Recipe 55: MirrorHouse

General Principles
Using 3D cameras and feedback to create complex patterns
Working with multiple jit.gl.camera objects and capturing to textures
Commentary
This patch takes 4 different camera views of the same 3D scene and maps it onto 4 different videoplanes. By altering the relationship between the cameras and their output planes, we can get some pretty stunning feedback. The result is exquisite and complex repetitive visual patterns without any inputs, similar to a house of mirrors or kaleidoscope.
Ingredients
jit.gl.videoplane
jit.gl.camera
jit.anim.node
Technique
To begin with, we have 4 jit.gl.videoplane objects arranged in a cross pattern and each rotated inward 45 degrees. For each videoplane, there is a jit.gl.camera feeding textures to it. Each of these cameras has capturing turned on, and is outputting a texture of the scene.

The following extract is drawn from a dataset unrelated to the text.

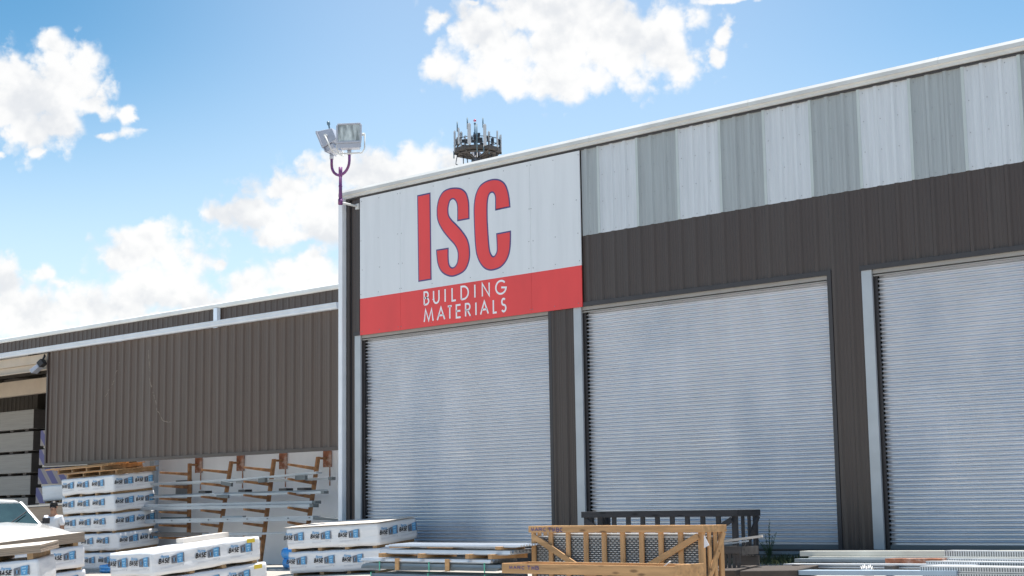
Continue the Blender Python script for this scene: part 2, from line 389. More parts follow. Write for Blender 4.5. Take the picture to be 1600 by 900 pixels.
GS = [(-3.334,7.274,1),(-3.68,7.275,1),(-3.677,7.483,0),(-3.683,7.601,0),(-3.718,7.685,0),(-3.783,7.739,0),(-3.856,7.731,0),(-3.901,7.672,0),(-3.928,7.558,0),(-3.911,7.437,0),(-3.832,7.335,0),(-3.706,7.227,0),(-3.545,7.075,0),(-3.404,6.902,0),(-3.342,6.739,0),(-3.327,6.558,0),(-3.361,6.408,0),(-3.449,6.277,0),(-3.593,6.204,0),(-3.829,6.171,0),(-4.029,6.227,0),(-4.175,6.335,0),(-4.255,6.487,0),(-4.283,6.648,0),(-4.292,6.78,1),(-3.931,6.776,1),(-3.933,6.605,0),(-3.924,6.474,0),(-3.888,6.398,0),(-3.827,6.364,0),(-3.754,6.382,0),(-3.698,6.448,0),(-3.675,6.561,0),(-3.688,6.679,0),(-3.766,6.806,0),(-3.91,6.941,0),(-4.074,7.106,0),(-4.194,7.266,0),(-4.256,7.406,0),(-4.269,7.566,0),(-4.252,7.696,0),(-4.195,7.833,0),(-4.075,7.947,0),(-3.897,7.986,0),(-3.714,7.974,0),(-3.551,7.929,0),(-3.426,7.837,0),(-3.363,7.711,0),(-3.336,7.564,0)]
GC = [(-2.215,7.352,1),(-2.628,7.345,1),(-2.625,7.487,0),(-2.626,7.602,0),(-2.649,7.675,0),(-2.701,7.713,0),(-2.761,7.699,0),(-2.804,7.629,0),(-2.827,7.491,0),(-2.832,7.236,0),(-2.819,6.979,0),(-2.799,6.722,0),(-2.774,6.566,0),(-2.733,6.486,0),(-2.689,6.455,0),(-2.643,6.475,0),(-2.601,6.545,0),(-2.598,6.671,0),(-2.608,6.893,1),(-2.21,6.898,1),(-2.214,6.723,0),(-2.231,6.55,0),(-2.278,6.405,0),(-2.365,6.29,0),(-2.504,6.201,0),(-2.677,6.171,0),(-2.815,6.181,0),(-2.954,6.245,0),(-3.074,6.374,0),(-3.153,6.537,0),(-3.186,6.72,0),(-3.203,6.953,0),(-3.213,7.211,0),(-3.217,7.444,0),(-3.196,7.622,0),(-3.148,7.769,0),(-3.05,7.897,0),(-2.907,7.965,0),(-2.731,7.989,0),(-2.575,7.973,0),(-2.437,7.918,0),(-2.335,7.826,0),(-2.27,7.689,0),(-2.232,7.532,0)]
sign = thing('shop_sign', 'large white and red sign reading ISC BUILDING MATERIALS above the first roll-up door', 'sign', (0,0,0))
SX0, SX1, SZ0, SZ1, SZM = -6.615, -.44, 5.236, 8.180, 6.011
mb = MB()
seams = [SX0,-5.36,-1.70,SX1]
for a, b in zip(seams, seams[1:]): mb.box(a+(.002 if a > SX0 else 0),b-(.002 if b < SX1 else 0),-.058,-.040,SZM,SZ1)
mb.build('white_panel', M_SIGNW, sign)
mb = MB()
for a, b in zip(seams, seams[1:]): mb.box(a+(.002 if a > SX0 else 0),b-(.002 if b < SX1 else 0),-.058,-.040,SZ0,SZM-.0005)
mb.build('red_band', M_RED, sign)
mb = MB(); mb.box(SX0+.02,SX1-.02,-.039,-.033,SZ0+.02,SZ1-.02); mb.build('backing_frame', M_FLASH, sign)
for ch, g in (('I',GI),('S',GS),('C',GC)):
    pl = smooth_outline(g)
    mb = MB(); mb.plate(inset(pl,.030), -.0640, .004); l = mb.build('letter', M_RED, sign)
    l['label'] = 'red letter %s with a navy outline' % ch
    mb = MB(); mb.plate(pl, -.0605, .002); mb.build('letter_outline', M_NAVY, l)
def strokes(mb, ch, x0, x1, z0, z1, w=.042, y=-.0625, t=.004, M=None, jit=0):
    """monoline capitals from polylines in a unit box"""
    arc = lambda cx,cz,rx,rz,a0,a1,n=14: [(cx+rx*math.cos(R(a0+(a1-a0)*i/n)), cz+rz*math.sin(R(a0+(a1-a0)*i/n))) for i in range(n+1)]
    D = {'B':[[(.0,0),(.0,1),(.35,1)]+arc(.40,.76,.48,.24,90,-90)+[(.0,.52)],[(.4,.52)]+arc(.45,.26,.55,.26,90,-90)+[(.0,0)]],
     'U':[[(0,1),(0,.36)]+arc(.5,.36,.5,.36,180,360)+[(1,1)]], 'I':[[(.5,0),(.5,1)]], 'L':[[(0,1),(0,0),(1,0)]],
     'D':[[(.0,0),(.0,1),(.25,1)]+arc(.30,.5,.70,.5,90,-90)+[(.0,0)]], 'N':[[(0,0),(0,1),(1,0),(1,1)]],
     'G':[arc(.52,.5,.52,.5,42,352,24)+[(.55,.49)]], 'M':[[(0,0),(.16,1),(.5,.08),(.84,1),(1,0)]],
     'A':[[(0,0),(.5,1),(1,0)],[(.2,.36),(.8,.36)]], 'T':[[(.5,0),(.5,1)],[(0,1),(1,1)]],
     'E':[[(1,1),(0,1),(0,0),(1,0)],[(0,.52),(.95,.52)]], 'R':[[(0,0),(0,1),(.4,1)]+arc(.45,.75,.48,.25,90,-90)+[(0,.5)],[(.42,.5),(1,0)]],
     'S':[arc(.48,.76,.40,.24,40,270,14)+arc(.50,.26,.46,.26,90,-150,14)], 'K':[[(0,0),(0,1)],[(1,1),(0,.45),(1,0)]], 'C':[arc(.55,.5,.5,.5,50,310,16)],
     'P':[[(0,0),(0,1),(.5,1)]+arc(.5,.75,.45,.25,90,-90)+[(0,.5)]]}
    for pl in D[ch]:
        P = [Vector((x0+(x1-x0)*p[0], z0+(z1-z0)*p[1])) for p in pl]
        n = len(P); lft = []; rgt = []
        for i in range(n):
            d1 = (P[i]-P[i-1]).normalized() if i else (P[1]-P[0]).normalized()
            d2 = (P[i+1]-P[i]).normalized() if i < n-1 else d1
            nn = Vector((-d1.y-d2.y, d1.x+d2.x)); nn.normalize(); k = 1/max(.45, nn.dot(Vector((-d1.y,d1.x))))
            lft.append(P[i]+nn*w/2*k); rgt.append(P[i]-nn*w/2*k)
        for i in range(n-1):
            q = [Vector((lft[i].x,y,lft[i].y)),Vector((rgt[i].x,y,rgt[i].y)),Vector((rgt[i+1].x,y,rgt[i+1].y)),Vector((lft[i+1].x,y,lft[i+1].y))]
            if M is not None: q = [M @ p for p in q]
            mb.bm.faces.new([mb.bm.verts.new(p) for p in q])
ROW1 = [('B',-4.667,-4.496),('U',-4.393,-4.197),('I',-4.06,-4.02),('L',-3.862,-3.717),('D',-3.605,-3.367),('I',-3.225,-3.185),('N',-3.02,-2.793),('G',-2.653,-2.349)]
ROW2 = [('M',-4.67,-4.372),('A',-4.289,-4.039),('T',-3.988,-3.836),('E',-3.746,-3.586),('R',-3.487,-3.319),('I',-3.20,-3.16),('A',-3.074,-2.826),('L',-2.726,-2.598),('S',-2.507,-2.35)]
for row, z0, z1, wd in ((ROW1,5.690,5.945,'BUILDING'),(ROW2,5.340,5.588,'MATERIALS')):
    for ch, a, b in row:
        mb = MB(); strokes(mb, ch, a+.02, b-.02, z0, z1, w=.038); mb.build('small_letter', M_WVINYL, sign, label='white letter %s of the word %s' % (ch, wd))
mb = MB()
for x in (-6.55,-6.0,-5.40,-5.33,-4.4,-3.3,-2.4,-1.74,-1.66,-1.1,-.50):
    for z in (8.10,7.25,6.62,6.10,5.31):
        xx = x + rnd.uniform(-.04,.04)
        if z in (7.25,6.62) and -5 < x < -2: continue
        mb.box(xx-.0065,xx+.0065,-.066,-.058,z-.0065,z+.0065)
mb.build('screw_heads', M_SCREW, sign)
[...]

By default, these cameras are in the same position and rotation, but move the pictsliders and you'll be able to spread them out and reorient the cameras.

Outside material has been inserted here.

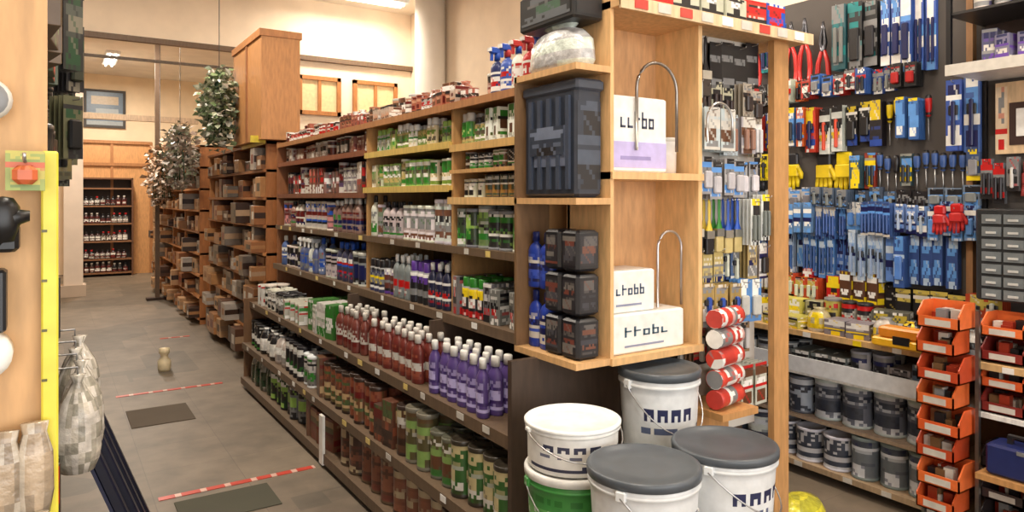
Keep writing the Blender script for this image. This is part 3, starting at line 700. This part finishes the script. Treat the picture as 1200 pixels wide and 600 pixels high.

The texture output of the jit.gl.camera objects is passed through a jit.gl.slab object with a color scale-bias effect loaded. The jit.gl.slab provides some basic color manipulation, but is also necessary to add another texture capture stage so that the feedback doesn't glitch out. OpenGL doesn't like it when you try to capture to a texture that you are also rendering in the scene. Passing the texture through jit.gl.slab avoids that situation.
Finally, we have another jit.gl.camera in the scene with no capturing happening, just to render it onscreen.